In un momento in cui l’abito delle istituzioni sovranazionali sembra essere diventato troppo stretto alle forze sovraniste che risiedono ormai nella maggior parte dei Paesi europei, il tema della tutela dei diritti aiuta a riallacciare la funzione complementare e ausiliaria della realtà europea rispetto a quella nazionale. Se nella fase costituente italiana i cittadini osservavano con sollievo l’ampliamento della sfera dei diritti individuali, lo stesso fenomeno in ottica europea non è stato compreso con la medesima chiave di lettura quando lo schema dei diritti si faceva sì più intricato, ma anche più profondo. Questo ha causato in molti il sentimento che la tutela dei diritti, disseminandosi anche in luoghi geograficamente più distanti, si stesse sbiadendo. Oggi, più che mai, è fondamentale sensibilizzare istituzioni e cittadini sulla dimensione di questo dibattito. In un contesto in cui ogni dinamica che abbia alla radice una prerogativa di natura europea rischia di essere vista con sospetto e scetticismo, solo l’apertura di un costruttivo confronto tra istituzioni può aiutare a uscire dal guado della diffidenza. Proprio a questo proposito, il 22 febbraio scorso, il Cnel ha ospitato un’importante discussione su Costituzioni, Corti e Unione Europea. All’evento ha preso parte un variegato panorama di giuristi come Giorgio Benvenuto, Felice Besostri, Cesare Pinelli e Roberto Chenal, è stato moderato da Luigi Trioani e concluso dal giudice Silvana Sciarra.

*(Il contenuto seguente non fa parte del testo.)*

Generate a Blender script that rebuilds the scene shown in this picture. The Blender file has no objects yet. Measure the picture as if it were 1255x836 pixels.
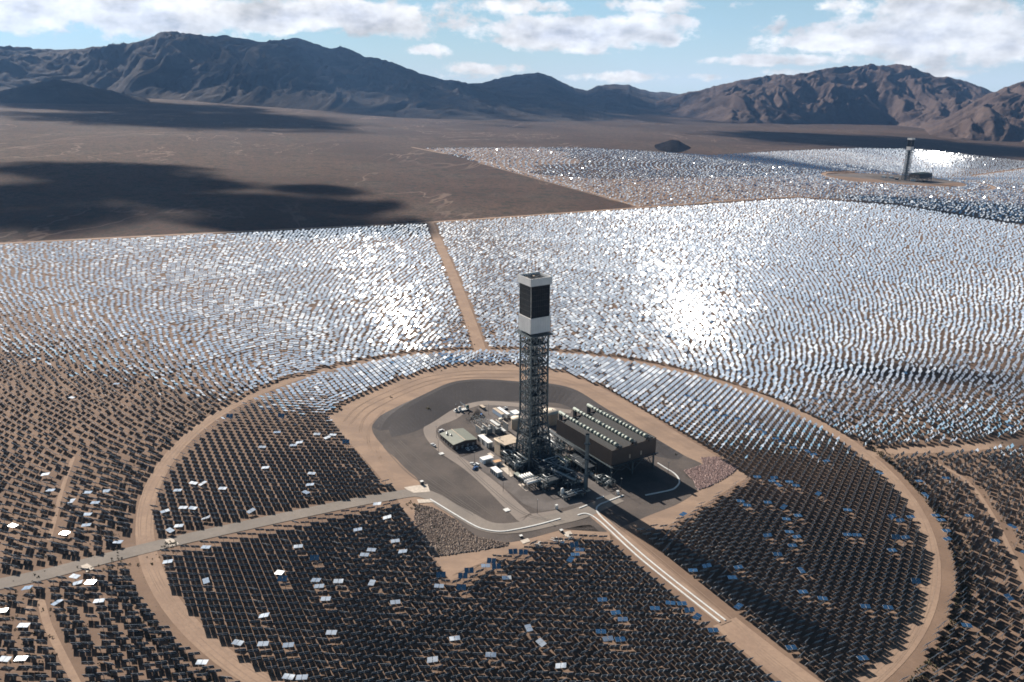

Un evento che si è tenuto con l’intento di fare chiarezza su quello che è percepito come un dilemma sulle competenze, che spesso ha portato alcune corti nazionali europee a entrare in contrasto con la Corte di giustizia dell’Unione europea e della Corte europea dei diritti dell’uomo. La dinamica conflittuale tra corti nazionali e sovranazionali valica quindi il contesto italiano e coinvolge molti Paesi europei. Ciò accade, almeno in parte, perché il rapporto tra corti è oggetto di una vera e propria distorsione, che è diffusa e radicata nel contesto europeo. Tale distorsione e deriva da un approccio alla natura del potere giudiziario che pone l’accento, forse troppo spesso, sull’autorità decisionale come punto di partenza, e non come strumento al servizio delle garanzie individuali. In breve, come ha rilevato Roberto Chenal, giurista presso la Corte europea dei diritti dell’uomo, quando si tratta di diritti fondamentali, si procede in prima analisi con la domanda “chi decide?”. Da questa prospettiva, laddove sussistono numerose fonti di diritto e corti preposte alla tutela, è fisiologico che il dibattito sfoci nella conflittualità su a chi spetti l’ultima parola. Così, spesso ci si dimentica che al centro della tutela dei diritti umani devono rimanere i diritti stessi e gli individui che ne sono i titolari.

Invece, ciò a cui si assiste è un vero e proprio paradosso. In un contesto di pluralità di diritti e molteplici tutele, i battibecchi tra le corti rischiano di compromettere l’effettivo esercizio delle garanzie dei diritti dell’individuo. Come riequilibrare questa contraddizione? Innanzitutto, è necessario un sano e costruttivo dialogo sull’argomento che esorcizzi quanto più possibile questo rischio. A tal proposito, come ha evidenziato il giudice della Corte costituzionale Silvana Sciarra, la creazione di numerose reti tra corti, come quella delle corti dei diritti dell’uomo, è un esempio virtuoso di dialogo istituzionale.

Questa prospettiva abbraccia l’idea che i diritti umani non hanno, oggi come in passato, carattere nazionale. E non hanno, di contro, nemmeno carattere sovranazionale, bensì multidimensionale, come ha sottolineato Francesca Bailo, docente di diritto costituzionale. Ciò dovrebbe suggerire agli addetti ai lavori che disposizioni nazionali ed europee in materia non solo si supportano a vicenda, ma si completano e allargano le prospettive di garanzie individuali. Senza considerare, inoltre, che il confronto tra corti si rende spesso necessario affinché la giurisprudenza si evolva, laddove sussistono inevitabili vuoti normativi, come ha osservato il giudice Sciarra.

La multidimensionalità dei diritti umani aiuta a comprendere il carattere strumentale delle corti, suggerendo, seppur banalmente, che la tutela vada aggiudicata da chi è nelle condizioni più favorevoli per farlo. Si rende necessario, così, che le diverse forme di garanzia confluiscano l’una nell’altra, creando una dialettica che vada oltre le erronee perplessità sulle presunte rinunce alla sovranità che aleggiano nel dibattito pubblico. Cesare Pinelli, professore di Diritto pubblico all’Università Sapienza, ha evidenziato infatti come la sovranità, più che abbandonata, è consapevolmente ceduta, a patto che lo facciano anche gli altri, in virtù di maggiori garanzie individuali. È un dibattito che supera la sovranità se si pensa, semplificando, che a un cittadino di un Paese membro sono garantiti gli stessi diritti fondamentali e le stesse procedure a tutela di essi in ogni Paese europeo. Ripensare le corti europee in questo senso riporterebbe al centro del discorso il ruolo benefico, e non più ostile, delle corti sovranazionali.